Ae Marika!
A column published in the Northland Age
By Hone Harawira
MP for Tai Tokerau
10 February 2009
By choice, I played a very low key role at Waitangi this year, supporting activities on the lower marae and mixing with
everyone from mobsters to MPs. I stood aside from a lot of the action to focus on how I might better help organise
activities at Waitangi, as MP for Tai Tokerau.
And I spent a lot of time listening to other people’s ideas about the treaty, because I like to think I can learn from
anyone, even the whacko’s. Some people’s ideas are just bloody weird, based on flimsy or fabricated evidence, and
sometimes without reference to any facts at all, but other people think very deeply about the state of the world, and
take action based on their sincerely held beliefs.
Two young men arrested for protesting against John Key outside the gates of the marae at Waitangi, were immediately
condemned by various kaumatua, but I didn’t because I could clearly recall not too many years ago being in the same
position as them.
I strongly support the right of Maori people to protest on Waitangi Day because Waitangi is not just about warm fuzzies
(and 2009 was very much about that); Waitangi is also about recognising the fact that Maori rights are still under
threat, and while the National / Maori Party arrangement already shows signs of delivering more for Maori than Labour’s
last nine years, educational, housing, health and employment statistics suggest Maori have more to protest about than to
celebrate in 2009.
POLITICIAN EXTRAORDINAIRE
On Sunday, Mangu Awarau and I attended a service in Kaikohe to commemorate the 100th anniversary of the passing of Hone
Heke Ngapua, who entered Parliament in 1893 as the MP for Northern Maori at only 24 years of age, and held the seat
until he died in Wellington of tuberculosis on February 9, 1909, aged 39.
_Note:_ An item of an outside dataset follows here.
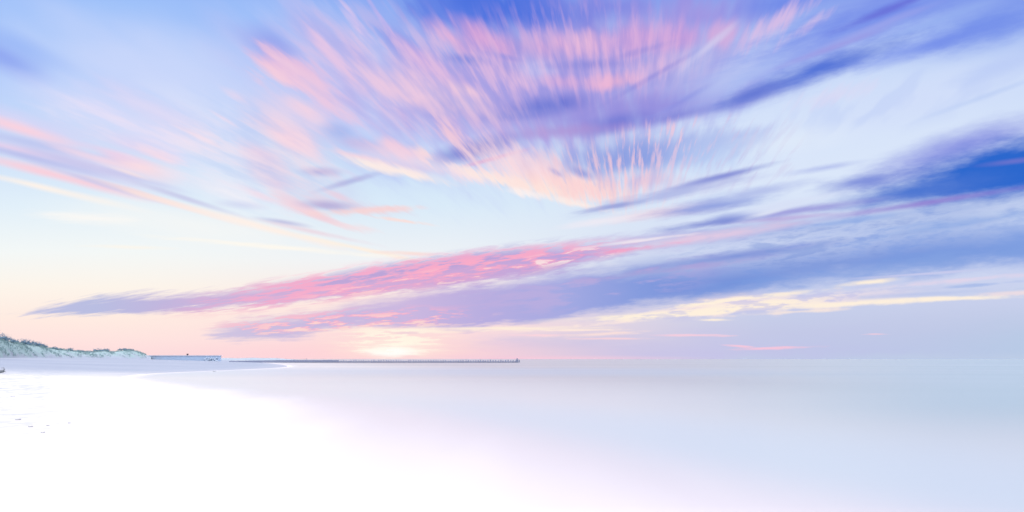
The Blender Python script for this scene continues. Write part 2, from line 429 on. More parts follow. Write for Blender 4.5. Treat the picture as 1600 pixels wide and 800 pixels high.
def sky_material(x0, x1, y0, y1):
    global NT
    mat = bpy.data.materials.new('sky_patch'); mat.use_nodes = True
    mat.cycles.emission_sampling = 'NONE'
    NT = mat.node_tree; NT.nodes.clear()
    DY, DZ, PX, ZP = coords(sky_dir())
    PY = M('SUBTRACT', 561.0, ZP)
    els = [e for e in SKY if touches(e, x0, x1, y0, y1)]
    modes = {e[8] if e[0] == 's' else (e[5] if e[0] == 'b' else e[3]) for e in els} - {''}
    def polar(vx, vy):
        dx = M('SUBTRACT', PX, vx); dy = M('SUBTRACT', vy, PY)
        r = M('SQRT', M('MULTIPLY_ADD', dx, dx, M('MULTIPLY', dy, dy)))
        return r, M('ARCTAN2', dx, dy)
    NZ = {}
    if modes & {'r', 'R', 'c'}:
        # high cloud drifts toward a point on the horizon: it is drawn out along those lines
        r1, t1 = polar(985.0, 535.0)
        lr1 = M('LOGARITHM', M('ADD', r1, 25.0), math.e)
        sf = NOISE(VEC(M('MULTIPLY', t1, 40.0), M('MULTIPLY', lr1, 6.5)), detail=3.0, rough=0.55)
        sc = NOISE(VEC(M('MULTIPLY', t1, 14.0), M('MULTIPLY', lr1, 5.5)), detail=2.0, rough=0.5, off=7.3)
        NZ['r'] = M('SUBTRACT', M('MULTIPLY_ADD', sf, 0.35, M('MULTIPLY', sc, 0.65)), 0.5)
        NZ['R'] = M('SUBTRACT', sf, 0.5); NZ['c'] = M('SUBTRACT', sc, 0.5)
    if modes & {'b', 'B'}:
        # the low banks converge to a point left of the view
        r2, t2 = polar(-420.0, 575.0)
        bf = NOISE(VEC(M('MULTIPLY', r2, 0.016), M('MULTIPLY', t2, 120.0)), detail=3.5, rough=0.62)
        bc = NOISE(VEC(M('MULTIPLY', r2, 0.006), M('MULTIPLY', t2, 24.0)), detail=2.0, rough=0.5, off=3.1)
        NZ['b'] = M('SUBTRACT', M('MULTIPLY_ADD', bf, 0.6, M('MULTIPLY', bc, 0.4)), 0.5)
        NZ['B'] = M('SUBTRACT', bf, 0.5)
    if 'h' in modes:
        NZ['h'] = M('SUBTRACT', NOISE(VEC(M('MULTIPLY', PX, 0.018), M('MULTIPLY', PY, 0.16)), detail=4.0, rough=0.6, off=11.0), 0.5)
    if NZ:
        # ties the strokes to the noises, so those are evaluated first (keeps the shader's stack short)
        t = None
        for v in NZ.values(): t = v if t is None else M('ADD', t, v)
        t = M('MULTIPLY', t, 1e-6)
        PX = M('ADD', PX, t); PY = M('ADD', PY, t)
    P = VEC(PX, PY, 1.0)
    h = M('DIVIDE', ZP, 600.0, clamp=True)
    col = MIX(SM(PX, 150, 650), RAMP(h, BL), RAMP(h, BM)) if x0 < 650 else RAMP(h, BM)
    if x1 > 650: col = MIX(SM(PX, 650, 1250), col, RAMP(h, BR))
    def dot(b):
        n = N('ShaderNodeVectorMath', operation='DOT_PRODUCT'); plug(n.inputs[0], P); n.inputs[1].default_value = b
        return n.outputs['Value']
    def ell(cx, cy, rx, ry, ang):
        ca, sa = math.cos(math.radians(ang)), math.sin(math.radians(ang))
        u = dot((ca / rx, sa / rx, -(cx * ca + cy * sa) / rx))
        w = dot((-sa / ry, ca / ry, (cx * sa - cy * ca) / ry))
        return M('SQRT', M('MULTIPLY_ADD', u, u, M('MULTIPLY', w, w)))
    def curve(pts):
        n = N('ShaderNodeFloatCurve')
        c = n.mapping.curves[0]
        while len(c.points) < len(pts): c.points.new(0.5, 0.5)
        for p, (x, y) in zip(c.points, pts): p.location = ((x + 400) / 2400, y / 800); p.handle_type = 'AUTO'
        n.mapping.update()
        plug(n.inputs[1], M('DIVIDE', M('ADD', PX, 400.0), 2400.0, clamp=True))
        return M('MULTIPLY', n.outputs[0], 800.0)
    for e in els:
        if e[0] == 's':
            _, cx, cy, rx, ry, ang, c, op, mode, k, soft = e
            v = ell(cx, cy, rx, ry, ang)
            if mode: v = M('MULTIPLY_ADD', NZ[mode], -2.0 * k, v)
            col = MIX(SM(v, 1.0, 1.0 - soft, 0.0, op), col, lin(c))
        elif e[0] == 't':
            _, c, op, mode, lo, hi, box = e
            v = SM(ell(*box), 1.0, 0.3, 0.0, op)
            col = MIX(M('MULTIPLY', v, SM(NZ[mode], lo, hi)), col, lin(c))
        else:
            _, top, bot, cs, op, mode, k, st, sb = e
            nz = M('MULTIPLY', NZ[mode], k)
            a = M('ADD', M('SUBTRACT', PY, curve(top)), nz); b = M('ADD', M('SUBTRACT', curve(bot), PY), nz)
            wid = SM(PX, 700, 1350, 1.0, 3.6) if x1 > 700 else 1.0     # nearer cloud is more drawn out, so softer
            m = M('MULTIPLY', SM(a, 0.0, M('MULTIPLY', wid, st)), SM(b, 0.0, M('MULTIPLY', wid, sb * .8)))
            if op != 1.0: m = M('MULTIPLY', m, op)
            col = MIX(m, col, RAMP(M('DIVIDE', PX, 1600.0, clamp=True), [(x / 1600, q) for x, q in cs]))
    em = N('ShaderNodeEmission'); plug(em.inputs[0], col); plug(em.inputs[1], front_mask(DY, ZP))
    tr = N('ShaderNodeBsdfTransparent')      # the sun lamp and the rest of the sky come through
    ad = N('ShaderNodeAddShader'); NT.links.new(em.outputs[0], ad.inputs[0]); NT.links.new(tr.outputs[0], ad.inputs[1])
    out = N('ShaderNodeOutputMaterial'); NT.links.new(ad.outputs[0], out.inputs[0])
    return mat, len(els)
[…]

Ngapua was a contemporary of the more well-known Ngata, Buck, Carroll and Pomare, but chose to strike out on his own,
proposing ideas which were dismissed as “fanciful” at the time but which are now considered normal, such as relocating
endangered birds to pest-free islands, and adventure tourism.
Ngapua also called for Maori fishing rights guaranteed under the Treaty to be returned to tribal control, and for
setting up a tribunal to investigate and settle Treaty grievances.
In 1894, Ngapua tabled a Native Rights Bill to establish a separate Maori Parliament to enable Maori to manage their own
future, at a time when the imminent "extinction of the Maori race" was widely considered a foregone conclusion, and
Maori society was desperately seeking positive solutions to a desperate time.
Although the Bill failed, it showed clearly that Hone Heke Ngapua was a man before his time, and a politician worth more
than a cursory look by any Maori interested in politics.